I took a paternal interest in Hurricane Gustav from the very beginning. I knew him when he was just a lonely tropical depression out there in the Caribbean, trying to make his way in the world of big time weather, trying to attract the kind of attention from Coriolis-bent inrushing winds (sort of like campaign contributions) that build a nascent hurricane into a full-fledged monster storm. I could follow him on the NOAA website of the National Hurricane Center, the Public Advisories he generated, the 3- and 5-day cones of the path ahead. He waxed and waned, ol' Gus did, sometimes a Tropical Storm, sometimes a Hurricane, Cat-1.

He started getting it together after he roughed up Haiti and the Dominican Republic. He knew, of course, that destroying "buildings" on Hispaniola is not the real deal, because construction codes are pretty lax there. Maybe it made him a New Haven star, but Haiti is just not Broadway. After Hispaniola, Gus lost it. His confidence, his mojo, I don't know. He dropped back into Tropical Storm territory as he made the turn and headed north toward Cuba, the extreme western end of the island and the Isla de Juventud. It was there that Gus gave us a preview of coming attractions. Reaching deep into his eye and holding his breath (it's difficult to get these pathetic fallacies spot on when dealing with a hurricane), he lowered his central pressure into the 940 millibar range and the winds screamed as they topped 145 mph. Cat-4, baby, and he pummeled the Isle of Youth like there was no tomorrow. I began to suspect at that point that Gustav was an anti-Castro Republican, but politics seemed out of place when talking about a tropical cyclone of this power.

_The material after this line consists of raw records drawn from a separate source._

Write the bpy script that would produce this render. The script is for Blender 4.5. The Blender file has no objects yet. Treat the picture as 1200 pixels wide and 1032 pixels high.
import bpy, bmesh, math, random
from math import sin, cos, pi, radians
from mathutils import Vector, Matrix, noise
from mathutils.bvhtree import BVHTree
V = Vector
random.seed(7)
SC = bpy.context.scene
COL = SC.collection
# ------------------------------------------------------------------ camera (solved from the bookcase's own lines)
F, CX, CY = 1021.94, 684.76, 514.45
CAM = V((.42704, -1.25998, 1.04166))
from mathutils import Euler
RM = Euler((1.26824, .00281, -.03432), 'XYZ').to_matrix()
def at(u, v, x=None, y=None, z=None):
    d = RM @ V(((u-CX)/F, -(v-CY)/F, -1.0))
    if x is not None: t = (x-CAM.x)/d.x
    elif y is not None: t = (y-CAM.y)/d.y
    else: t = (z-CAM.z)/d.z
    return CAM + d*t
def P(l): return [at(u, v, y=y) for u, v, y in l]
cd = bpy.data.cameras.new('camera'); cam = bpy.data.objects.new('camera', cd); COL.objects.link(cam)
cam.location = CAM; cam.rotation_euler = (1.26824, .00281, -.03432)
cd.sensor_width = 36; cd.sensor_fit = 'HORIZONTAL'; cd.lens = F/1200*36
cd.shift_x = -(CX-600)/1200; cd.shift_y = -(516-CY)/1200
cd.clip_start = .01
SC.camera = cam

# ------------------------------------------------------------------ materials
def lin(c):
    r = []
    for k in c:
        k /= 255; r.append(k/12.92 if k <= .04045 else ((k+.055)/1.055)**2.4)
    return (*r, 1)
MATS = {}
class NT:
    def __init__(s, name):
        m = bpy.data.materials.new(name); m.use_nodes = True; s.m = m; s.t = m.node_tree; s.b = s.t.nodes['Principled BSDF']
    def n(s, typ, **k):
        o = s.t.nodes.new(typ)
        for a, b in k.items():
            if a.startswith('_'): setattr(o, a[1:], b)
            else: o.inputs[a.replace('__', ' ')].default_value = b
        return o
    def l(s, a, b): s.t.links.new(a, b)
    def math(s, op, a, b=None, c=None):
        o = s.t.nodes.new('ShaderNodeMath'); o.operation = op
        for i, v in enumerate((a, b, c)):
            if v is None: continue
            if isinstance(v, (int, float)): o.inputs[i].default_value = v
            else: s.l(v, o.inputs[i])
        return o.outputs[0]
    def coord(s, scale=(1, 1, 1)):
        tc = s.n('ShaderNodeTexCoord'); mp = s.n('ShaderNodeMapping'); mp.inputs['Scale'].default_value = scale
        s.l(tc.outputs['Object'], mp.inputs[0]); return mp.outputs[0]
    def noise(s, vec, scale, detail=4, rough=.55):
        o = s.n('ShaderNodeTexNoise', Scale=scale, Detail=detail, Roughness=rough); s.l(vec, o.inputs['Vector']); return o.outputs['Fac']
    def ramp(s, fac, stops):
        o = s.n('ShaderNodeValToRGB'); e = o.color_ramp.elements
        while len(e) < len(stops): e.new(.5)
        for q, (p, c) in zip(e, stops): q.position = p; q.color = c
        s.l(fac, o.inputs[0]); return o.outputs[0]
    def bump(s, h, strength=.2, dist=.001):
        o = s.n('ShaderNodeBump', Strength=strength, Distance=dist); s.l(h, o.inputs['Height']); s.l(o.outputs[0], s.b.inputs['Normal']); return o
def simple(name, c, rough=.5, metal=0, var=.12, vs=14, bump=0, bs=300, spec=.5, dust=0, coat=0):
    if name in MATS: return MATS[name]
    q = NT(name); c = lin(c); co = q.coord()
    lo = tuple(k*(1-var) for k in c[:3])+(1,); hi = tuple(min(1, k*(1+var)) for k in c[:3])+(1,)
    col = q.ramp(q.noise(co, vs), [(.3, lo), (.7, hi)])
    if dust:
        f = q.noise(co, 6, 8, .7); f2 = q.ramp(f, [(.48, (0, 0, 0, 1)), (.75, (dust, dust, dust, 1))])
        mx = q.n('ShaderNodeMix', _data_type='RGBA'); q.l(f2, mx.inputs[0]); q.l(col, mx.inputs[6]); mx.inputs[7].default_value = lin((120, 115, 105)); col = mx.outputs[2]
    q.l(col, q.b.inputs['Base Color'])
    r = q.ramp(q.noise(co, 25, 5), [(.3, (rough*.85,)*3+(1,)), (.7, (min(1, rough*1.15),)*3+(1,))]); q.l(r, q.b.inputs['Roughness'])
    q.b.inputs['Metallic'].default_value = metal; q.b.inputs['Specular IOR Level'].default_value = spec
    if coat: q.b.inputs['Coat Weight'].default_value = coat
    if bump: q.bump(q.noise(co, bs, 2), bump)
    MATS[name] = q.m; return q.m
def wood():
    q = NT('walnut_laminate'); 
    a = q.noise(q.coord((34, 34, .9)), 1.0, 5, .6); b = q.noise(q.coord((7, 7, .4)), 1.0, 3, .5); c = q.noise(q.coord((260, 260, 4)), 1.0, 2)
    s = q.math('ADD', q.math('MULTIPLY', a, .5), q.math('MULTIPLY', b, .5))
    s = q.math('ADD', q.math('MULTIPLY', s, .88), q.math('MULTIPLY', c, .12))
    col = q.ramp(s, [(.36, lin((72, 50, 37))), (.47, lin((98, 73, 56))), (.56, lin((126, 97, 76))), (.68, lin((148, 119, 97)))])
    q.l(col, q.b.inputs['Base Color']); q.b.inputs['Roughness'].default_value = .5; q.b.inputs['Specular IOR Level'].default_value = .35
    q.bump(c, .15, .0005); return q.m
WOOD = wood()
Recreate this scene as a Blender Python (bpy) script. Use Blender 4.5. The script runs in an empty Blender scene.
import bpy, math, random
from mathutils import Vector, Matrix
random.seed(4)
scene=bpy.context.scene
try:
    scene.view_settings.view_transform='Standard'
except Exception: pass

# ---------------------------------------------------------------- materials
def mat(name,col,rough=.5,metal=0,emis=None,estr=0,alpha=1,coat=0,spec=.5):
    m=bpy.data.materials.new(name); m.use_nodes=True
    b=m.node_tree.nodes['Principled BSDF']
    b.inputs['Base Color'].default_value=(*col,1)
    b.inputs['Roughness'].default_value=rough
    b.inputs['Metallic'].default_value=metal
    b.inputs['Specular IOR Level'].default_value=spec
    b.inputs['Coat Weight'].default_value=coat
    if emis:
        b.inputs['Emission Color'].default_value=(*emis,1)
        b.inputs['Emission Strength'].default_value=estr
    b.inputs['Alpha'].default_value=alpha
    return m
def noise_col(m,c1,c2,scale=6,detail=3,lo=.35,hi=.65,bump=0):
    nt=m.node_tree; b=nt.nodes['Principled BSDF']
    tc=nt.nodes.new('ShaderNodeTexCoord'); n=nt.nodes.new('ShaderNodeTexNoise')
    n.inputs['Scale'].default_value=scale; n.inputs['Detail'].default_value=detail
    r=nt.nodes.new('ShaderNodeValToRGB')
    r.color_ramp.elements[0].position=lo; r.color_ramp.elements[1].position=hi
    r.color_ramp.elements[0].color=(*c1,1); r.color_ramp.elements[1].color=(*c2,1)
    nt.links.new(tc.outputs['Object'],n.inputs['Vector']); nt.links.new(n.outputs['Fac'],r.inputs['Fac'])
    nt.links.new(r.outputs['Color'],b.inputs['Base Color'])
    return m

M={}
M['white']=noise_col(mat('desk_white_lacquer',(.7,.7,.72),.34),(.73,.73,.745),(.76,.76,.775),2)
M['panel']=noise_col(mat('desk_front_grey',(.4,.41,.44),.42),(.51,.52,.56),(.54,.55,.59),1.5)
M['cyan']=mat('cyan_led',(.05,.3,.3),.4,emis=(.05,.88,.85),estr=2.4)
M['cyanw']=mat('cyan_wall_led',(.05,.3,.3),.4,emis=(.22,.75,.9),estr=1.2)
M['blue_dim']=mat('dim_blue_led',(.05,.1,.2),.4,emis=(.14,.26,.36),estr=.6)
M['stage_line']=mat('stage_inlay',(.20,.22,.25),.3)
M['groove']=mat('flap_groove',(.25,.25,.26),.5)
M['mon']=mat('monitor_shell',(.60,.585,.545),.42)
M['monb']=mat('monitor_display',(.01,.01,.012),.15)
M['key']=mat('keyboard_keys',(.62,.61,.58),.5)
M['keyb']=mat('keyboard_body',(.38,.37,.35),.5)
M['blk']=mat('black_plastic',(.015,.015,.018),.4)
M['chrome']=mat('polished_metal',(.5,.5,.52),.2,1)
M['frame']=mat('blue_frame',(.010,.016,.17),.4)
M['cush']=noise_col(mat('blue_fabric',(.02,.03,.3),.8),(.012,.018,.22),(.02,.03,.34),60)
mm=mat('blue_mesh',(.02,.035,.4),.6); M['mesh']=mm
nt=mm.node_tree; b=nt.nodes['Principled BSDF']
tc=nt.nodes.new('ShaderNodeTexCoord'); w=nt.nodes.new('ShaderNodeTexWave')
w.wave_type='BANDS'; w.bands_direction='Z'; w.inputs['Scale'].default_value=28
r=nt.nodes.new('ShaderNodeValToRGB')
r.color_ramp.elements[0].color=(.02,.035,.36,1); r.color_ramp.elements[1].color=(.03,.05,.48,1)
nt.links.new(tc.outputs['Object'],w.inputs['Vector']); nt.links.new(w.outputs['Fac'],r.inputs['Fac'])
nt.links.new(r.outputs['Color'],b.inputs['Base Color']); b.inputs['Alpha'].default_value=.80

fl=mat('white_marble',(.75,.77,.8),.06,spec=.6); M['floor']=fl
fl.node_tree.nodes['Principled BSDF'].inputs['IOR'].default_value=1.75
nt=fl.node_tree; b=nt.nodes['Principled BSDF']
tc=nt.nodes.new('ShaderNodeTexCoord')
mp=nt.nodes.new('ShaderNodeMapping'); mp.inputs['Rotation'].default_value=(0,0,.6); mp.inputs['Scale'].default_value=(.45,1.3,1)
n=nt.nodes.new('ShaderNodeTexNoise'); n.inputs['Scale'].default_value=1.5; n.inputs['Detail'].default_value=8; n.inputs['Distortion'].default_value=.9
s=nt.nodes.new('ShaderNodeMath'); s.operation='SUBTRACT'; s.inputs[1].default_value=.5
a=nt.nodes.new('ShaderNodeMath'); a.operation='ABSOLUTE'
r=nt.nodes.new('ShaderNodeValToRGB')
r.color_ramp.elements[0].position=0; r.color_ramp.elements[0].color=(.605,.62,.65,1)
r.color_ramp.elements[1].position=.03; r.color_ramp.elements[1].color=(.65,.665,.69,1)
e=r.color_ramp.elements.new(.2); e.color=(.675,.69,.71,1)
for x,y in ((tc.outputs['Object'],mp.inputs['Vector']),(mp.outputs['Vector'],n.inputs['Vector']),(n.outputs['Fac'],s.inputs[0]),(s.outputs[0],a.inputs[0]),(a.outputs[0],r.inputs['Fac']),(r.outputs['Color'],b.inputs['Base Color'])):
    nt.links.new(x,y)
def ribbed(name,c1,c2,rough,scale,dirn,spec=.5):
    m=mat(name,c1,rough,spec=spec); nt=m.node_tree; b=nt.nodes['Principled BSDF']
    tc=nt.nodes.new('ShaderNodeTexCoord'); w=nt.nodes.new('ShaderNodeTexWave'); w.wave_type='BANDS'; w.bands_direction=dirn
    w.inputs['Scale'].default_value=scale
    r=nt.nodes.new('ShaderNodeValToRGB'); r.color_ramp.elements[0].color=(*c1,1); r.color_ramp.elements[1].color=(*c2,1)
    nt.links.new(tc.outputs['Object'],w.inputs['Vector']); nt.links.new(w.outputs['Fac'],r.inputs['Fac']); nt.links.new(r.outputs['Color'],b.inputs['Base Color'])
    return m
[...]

I'd been following Gustav for about 4 days before he made landfall at CNN and the hyper-excitable Chad Myers, their resident hurricane "expert." As Hurricane Hanna approaches North Florida, you can run the following experiment yourself: just go to the National Hurricane Center website, check the "Public Advisory" updates on the storm, and see if EVERYTHING Chad says, at great length and with a worked-up frenzy, isn't anticipated in the NOAA assessment. Now, there's a reason for this: Chad, or CNN generally, just doesn't have any way of knowing what's going on in the eye of a hurricane without those fearless pilots who fly out over the monster and drop their instruments into the storm to measure air pressure and wind speed. The hurricane tracks which NOAA generates are uncannily accurate; while Gus was still over Cuba, the 5-day cone's central track took it exactly over his point of ultimate landfall. It's hilarious, however, to watch Chad Myers breathlessly "update" us on the hurricane's progress as he reads the NHC's latest advisory on his teleprompter, then turns to his big screen loaded with NOAA satellite pictures (also available on the website) and spells it all out.

Of course, CNN also features reporters who stand in the wind and rain and report that...it's windy and rainy. Everyone's favorite is Anderson Cooper, stationed again in New Orleans. I won't speculate why Anderson likes spending so much time in New Orleans; this one isn't that kind of blog entry. He has perfect Hurricane Hair, and I think that's how he got the job. His thick, brushy gray hair acts as a kind of weathervane of the cyclone's progress. It doesn't swirl around, which would be distracting; it just gets pushed into a mound on one side of his head or the other. If you know that cyclones in the Northern Hemisphere spin counter-clockwise, you can make a first approximation of the hurricane's position by looking at Anderson's hair. If he's facing south on Bourbon Street and the hair has piled up on the right side of his head, then Gustav is just making landfall. The somewhat stupid part of stationing Anderson in New Orleans was that there were no hurricane force winds in NOLA this time around. It was too far away from Gus's center (Cat-1 force winds extended out about 70 miles, something which Chad Myers knew from reading the NOAA website). So what, exactly, was Cooper reporting?

Oh well. Gustav never got back to his Cuban glory, even out in the middle of the "bath tub," as the weather guys call the deep, warm waters of the Gulf of Mexico. Don't ask me why. He eased up to a Cat-2 when he came ashore. I think he pulled his punches, frankly. The thing is, he and his sibling hurricanes know their records are tainted at this point. Hurricanes Betsy, Donna, even Andrew, operated under the old regime of the "dead ball," before global warming really kicked in. Gus, Hanna, eventually Ike (you'll start hearing about him soon), work with the juice of higher ocean temperatures, and they know they'll never get full respect. If Betsy was a Babe Ruth among classic hurricanes, Gus was Barry Bonds. He's just a Tropical Depression at this point, dropping the rest of the water he picked up over the Gulf, blowing himself out.

The thing is, despite all the false expectations created for him by CNN, by their secret wish he would hit New Orleans head-on as a Category 5 and drown the city, I just want him to know I'm still proud of him. He did the best he could.